In a post-Bilbao world, it’s hardly surprising that celebrity architects are being asked to give Olympic bids a dash of high-design glamour. When you’re hosting an event televised around the world, it’s only natural that you’d want your city to look, well, telegenic. While planners and politicians can’t possibly rebuild an entire metropolis in time to host the games (although the Chinese seem to be trying), a few well-composed shots of a gleaming new stadium can go a long way toward suggesting cosmopolitan sophistication. And if there is one quality that connects the most famous architects, brilliant or overrated, working since Bilbao, it is an emphasis on what you could call pictorial quality—the impression a building makes on the page or on the screen.

Calatrava has taken this emphasis a step further in Athens—he has created a stadium whose most flattering profile is seen through a camera looking down. “I want the design to convey a powerful image not only for pedestrians but also from the air,” he said before the Olympics opened.
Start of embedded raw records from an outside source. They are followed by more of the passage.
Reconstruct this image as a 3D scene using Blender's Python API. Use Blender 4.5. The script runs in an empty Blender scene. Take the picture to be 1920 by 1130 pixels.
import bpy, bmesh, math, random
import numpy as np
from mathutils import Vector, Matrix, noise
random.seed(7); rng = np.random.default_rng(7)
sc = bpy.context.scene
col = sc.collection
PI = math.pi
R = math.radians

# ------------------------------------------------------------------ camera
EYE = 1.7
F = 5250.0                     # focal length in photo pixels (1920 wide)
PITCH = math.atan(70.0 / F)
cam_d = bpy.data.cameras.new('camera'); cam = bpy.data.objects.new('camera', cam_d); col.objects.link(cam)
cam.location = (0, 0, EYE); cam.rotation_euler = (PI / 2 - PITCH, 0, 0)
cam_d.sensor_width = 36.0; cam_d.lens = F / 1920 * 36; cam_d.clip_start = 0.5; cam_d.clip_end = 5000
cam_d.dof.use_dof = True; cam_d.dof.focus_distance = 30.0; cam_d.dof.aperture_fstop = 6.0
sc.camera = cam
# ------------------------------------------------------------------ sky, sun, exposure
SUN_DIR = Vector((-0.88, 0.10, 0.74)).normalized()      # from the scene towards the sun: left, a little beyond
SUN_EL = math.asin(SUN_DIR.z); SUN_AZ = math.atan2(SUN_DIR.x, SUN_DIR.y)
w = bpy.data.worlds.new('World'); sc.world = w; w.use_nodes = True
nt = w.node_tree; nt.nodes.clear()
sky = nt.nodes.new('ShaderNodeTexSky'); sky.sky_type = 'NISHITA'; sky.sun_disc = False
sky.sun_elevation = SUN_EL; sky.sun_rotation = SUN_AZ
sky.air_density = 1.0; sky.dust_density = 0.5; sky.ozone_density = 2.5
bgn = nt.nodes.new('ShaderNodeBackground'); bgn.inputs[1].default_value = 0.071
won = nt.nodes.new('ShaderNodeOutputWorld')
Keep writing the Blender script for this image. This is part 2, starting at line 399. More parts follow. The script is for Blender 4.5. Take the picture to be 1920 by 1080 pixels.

After watching NBC’s countless fly-by shots of Athens’ stadium, many viewers, even architecture buffs, still aren’t aware that Calatrava’s work extended below the roof line. Sure, you could complain that Calatrava was more concerned about how the design would look to us, sitting on our couches, than to the athletes and fans who are actually using the stadium. But you’re not going to hear any NBC producers or Greek politicians raising that particular issue.